### EXERCISE
Output, word for word, every line from the start of the listing down to and including the line that contains "COL = scene.collection"; include nothing else.

### AVAILABLE RECORDS
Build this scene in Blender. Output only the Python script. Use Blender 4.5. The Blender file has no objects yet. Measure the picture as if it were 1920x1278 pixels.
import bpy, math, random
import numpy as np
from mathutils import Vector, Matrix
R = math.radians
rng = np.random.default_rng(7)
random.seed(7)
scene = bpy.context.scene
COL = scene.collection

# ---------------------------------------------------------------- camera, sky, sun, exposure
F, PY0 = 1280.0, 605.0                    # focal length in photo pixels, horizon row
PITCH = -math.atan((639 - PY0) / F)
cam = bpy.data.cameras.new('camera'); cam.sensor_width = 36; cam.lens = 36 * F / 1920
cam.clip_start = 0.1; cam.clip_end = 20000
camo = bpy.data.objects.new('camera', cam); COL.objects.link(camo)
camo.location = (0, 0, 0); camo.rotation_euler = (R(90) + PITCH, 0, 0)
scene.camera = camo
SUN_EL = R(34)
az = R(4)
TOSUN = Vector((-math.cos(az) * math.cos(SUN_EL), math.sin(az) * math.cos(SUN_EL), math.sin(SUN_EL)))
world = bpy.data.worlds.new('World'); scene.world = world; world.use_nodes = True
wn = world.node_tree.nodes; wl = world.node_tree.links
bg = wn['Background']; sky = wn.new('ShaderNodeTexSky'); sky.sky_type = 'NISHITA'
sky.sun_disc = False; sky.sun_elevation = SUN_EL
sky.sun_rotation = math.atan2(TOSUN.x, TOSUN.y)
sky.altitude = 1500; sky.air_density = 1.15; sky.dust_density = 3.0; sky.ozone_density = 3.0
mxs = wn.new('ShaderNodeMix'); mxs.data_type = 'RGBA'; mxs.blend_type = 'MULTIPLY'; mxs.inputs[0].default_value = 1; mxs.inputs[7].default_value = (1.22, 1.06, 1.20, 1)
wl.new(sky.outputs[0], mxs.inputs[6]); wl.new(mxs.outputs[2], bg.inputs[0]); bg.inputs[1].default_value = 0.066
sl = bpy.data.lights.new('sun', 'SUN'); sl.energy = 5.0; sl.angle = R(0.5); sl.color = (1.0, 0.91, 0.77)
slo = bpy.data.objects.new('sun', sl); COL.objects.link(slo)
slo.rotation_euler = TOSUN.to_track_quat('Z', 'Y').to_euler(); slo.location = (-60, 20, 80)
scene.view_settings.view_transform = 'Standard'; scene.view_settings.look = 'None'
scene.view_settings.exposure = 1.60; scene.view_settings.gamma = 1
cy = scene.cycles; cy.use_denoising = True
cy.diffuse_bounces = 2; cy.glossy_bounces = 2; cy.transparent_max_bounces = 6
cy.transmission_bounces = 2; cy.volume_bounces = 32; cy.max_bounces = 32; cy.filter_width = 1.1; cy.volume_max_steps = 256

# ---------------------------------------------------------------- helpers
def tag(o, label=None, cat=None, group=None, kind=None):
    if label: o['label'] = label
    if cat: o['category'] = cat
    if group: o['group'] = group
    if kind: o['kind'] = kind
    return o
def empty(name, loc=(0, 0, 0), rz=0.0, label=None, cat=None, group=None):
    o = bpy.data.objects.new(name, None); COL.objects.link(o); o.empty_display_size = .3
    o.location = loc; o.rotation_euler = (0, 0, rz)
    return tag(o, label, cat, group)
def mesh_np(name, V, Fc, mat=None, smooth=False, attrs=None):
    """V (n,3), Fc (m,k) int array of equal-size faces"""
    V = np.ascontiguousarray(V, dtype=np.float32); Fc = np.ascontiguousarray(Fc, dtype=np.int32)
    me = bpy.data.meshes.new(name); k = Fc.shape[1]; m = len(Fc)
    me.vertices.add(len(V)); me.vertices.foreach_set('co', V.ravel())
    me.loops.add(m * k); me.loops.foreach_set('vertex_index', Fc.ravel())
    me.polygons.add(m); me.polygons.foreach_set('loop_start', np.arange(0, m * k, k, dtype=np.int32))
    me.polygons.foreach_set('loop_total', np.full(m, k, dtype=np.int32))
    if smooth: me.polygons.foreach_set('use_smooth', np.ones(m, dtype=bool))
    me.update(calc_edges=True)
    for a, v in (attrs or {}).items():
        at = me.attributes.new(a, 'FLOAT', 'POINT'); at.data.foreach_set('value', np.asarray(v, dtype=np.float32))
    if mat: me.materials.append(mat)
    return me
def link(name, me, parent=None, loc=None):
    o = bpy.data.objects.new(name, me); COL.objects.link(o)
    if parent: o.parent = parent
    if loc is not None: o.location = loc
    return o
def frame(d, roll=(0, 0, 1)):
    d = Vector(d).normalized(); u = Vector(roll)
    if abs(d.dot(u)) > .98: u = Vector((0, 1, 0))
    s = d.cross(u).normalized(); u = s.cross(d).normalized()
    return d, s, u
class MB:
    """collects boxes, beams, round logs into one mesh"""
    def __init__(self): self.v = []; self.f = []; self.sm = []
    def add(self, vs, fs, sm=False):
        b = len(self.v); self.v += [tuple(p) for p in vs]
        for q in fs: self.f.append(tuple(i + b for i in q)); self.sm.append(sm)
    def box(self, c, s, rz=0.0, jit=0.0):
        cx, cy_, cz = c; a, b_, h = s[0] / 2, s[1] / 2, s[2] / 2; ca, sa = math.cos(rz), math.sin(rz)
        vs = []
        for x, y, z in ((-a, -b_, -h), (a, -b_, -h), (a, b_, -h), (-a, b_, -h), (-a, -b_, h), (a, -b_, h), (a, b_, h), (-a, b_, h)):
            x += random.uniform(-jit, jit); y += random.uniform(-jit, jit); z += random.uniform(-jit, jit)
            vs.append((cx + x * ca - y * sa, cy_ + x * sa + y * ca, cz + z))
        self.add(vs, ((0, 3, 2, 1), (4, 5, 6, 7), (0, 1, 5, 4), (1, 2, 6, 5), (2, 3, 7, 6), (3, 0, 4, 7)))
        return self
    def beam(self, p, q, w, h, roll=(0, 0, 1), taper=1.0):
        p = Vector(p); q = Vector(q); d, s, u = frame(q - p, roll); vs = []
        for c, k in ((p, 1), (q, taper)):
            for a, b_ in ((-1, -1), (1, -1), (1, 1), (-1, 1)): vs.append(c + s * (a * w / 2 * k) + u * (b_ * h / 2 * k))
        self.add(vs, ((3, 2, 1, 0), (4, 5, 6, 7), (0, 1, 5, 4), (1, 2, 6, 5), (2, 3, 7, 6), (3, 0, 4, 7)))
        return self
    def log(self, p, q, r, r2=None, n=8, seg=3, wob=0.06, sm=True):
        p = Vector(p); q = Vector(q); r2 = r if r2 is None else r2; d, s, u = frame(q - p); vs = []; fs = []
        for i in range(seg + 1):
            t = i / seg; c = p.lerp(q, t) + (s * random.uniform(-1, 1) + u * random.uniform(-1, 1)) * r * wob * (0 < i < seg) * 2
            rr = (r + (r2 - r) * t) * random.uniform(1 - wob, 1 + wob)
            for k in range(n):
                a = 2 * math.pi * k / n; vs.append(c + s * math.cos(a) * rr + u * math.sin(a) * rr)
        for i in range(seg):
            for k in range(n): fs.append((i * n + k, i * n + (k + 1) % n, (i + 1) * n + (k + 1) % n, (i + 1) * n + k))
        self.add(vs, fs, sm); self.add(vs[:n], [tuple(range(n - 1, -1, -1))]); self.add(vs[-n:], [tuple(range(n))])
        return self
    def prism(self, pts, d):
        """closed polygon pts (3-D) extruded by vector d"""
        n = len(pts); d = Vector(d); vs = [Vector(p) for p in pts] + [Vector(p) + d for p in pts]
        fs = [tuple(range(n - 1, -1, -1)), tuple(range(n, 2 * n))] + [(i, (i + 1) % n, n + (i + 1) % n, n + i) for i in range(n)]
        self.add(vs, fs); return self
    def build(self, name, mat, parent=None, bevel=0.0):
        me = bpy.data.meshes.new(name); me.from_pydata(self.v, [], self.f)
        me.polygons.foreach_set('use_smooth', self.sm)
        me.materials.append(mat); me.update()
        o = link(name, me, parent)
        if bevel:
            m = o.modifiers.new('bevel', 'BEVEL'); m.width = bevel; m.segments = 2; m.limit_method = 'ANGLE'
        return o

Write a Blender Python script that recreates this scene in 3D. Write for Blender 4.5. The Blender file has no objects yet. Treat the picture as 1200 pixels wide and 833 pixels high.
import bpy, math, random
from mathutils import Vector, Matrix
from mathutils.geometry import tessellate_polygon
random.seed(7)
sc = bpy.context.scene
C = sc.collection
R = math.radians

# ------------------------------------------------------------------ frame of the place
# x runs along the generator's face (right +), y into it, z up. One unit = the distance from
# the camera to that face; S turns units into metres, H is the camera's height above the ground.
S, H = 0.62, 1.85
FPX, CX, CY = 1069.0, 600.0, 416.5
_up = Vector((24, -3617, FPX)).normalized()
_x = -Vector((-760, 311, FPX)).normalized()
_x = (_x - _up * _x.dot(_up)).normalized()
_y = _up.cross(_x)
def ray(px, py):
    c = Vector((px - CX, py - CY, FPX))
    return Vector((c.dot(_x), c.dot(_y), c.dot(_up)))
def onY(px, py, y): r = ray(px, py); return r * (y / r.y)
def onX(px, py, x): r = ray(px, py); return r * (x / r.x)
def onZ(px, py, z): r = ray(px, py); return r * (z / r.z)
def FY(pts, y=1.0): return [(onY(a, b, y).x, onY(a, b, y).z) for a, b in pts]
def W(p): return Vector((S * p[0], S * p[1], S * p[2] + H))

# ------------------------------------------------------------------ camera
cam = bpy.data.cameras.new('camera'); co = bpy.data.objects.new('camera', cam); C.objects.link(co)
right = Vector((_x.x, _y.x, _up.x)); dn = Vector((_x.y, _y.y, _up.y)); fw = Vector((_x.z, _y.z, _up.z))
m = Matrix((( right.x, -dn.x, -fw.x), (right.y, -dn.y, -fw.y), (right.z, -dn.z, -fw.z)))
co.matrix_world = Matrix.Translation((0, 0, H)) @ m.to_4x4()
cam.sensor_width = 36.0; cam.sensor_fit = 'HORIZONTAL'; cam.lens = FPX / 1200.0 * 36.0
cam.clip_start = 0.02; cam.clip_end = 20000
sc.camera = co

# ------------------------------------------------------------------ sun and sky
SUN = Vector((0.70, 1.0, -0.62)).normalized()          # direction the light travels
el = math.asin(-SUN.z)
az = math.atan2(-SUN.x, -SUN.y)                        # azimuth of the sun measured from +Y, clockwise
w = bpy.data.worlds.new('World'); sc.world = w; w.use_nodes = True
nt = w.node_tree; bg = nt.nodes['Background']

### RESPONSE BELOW
Build this scene in Blender. Output only the Python script. Use Blender 4.5. The Blender file has no objects yet. Measure the picture as if it were 1920x1278 pixels.
import bpy, math, random
import numpy as np
from mathutils import Vector, Matrix
R = math.radians
rng = np.random.default_rng(7)
random.seed(7)
scene = bpy.context.scene
COL = scene.collection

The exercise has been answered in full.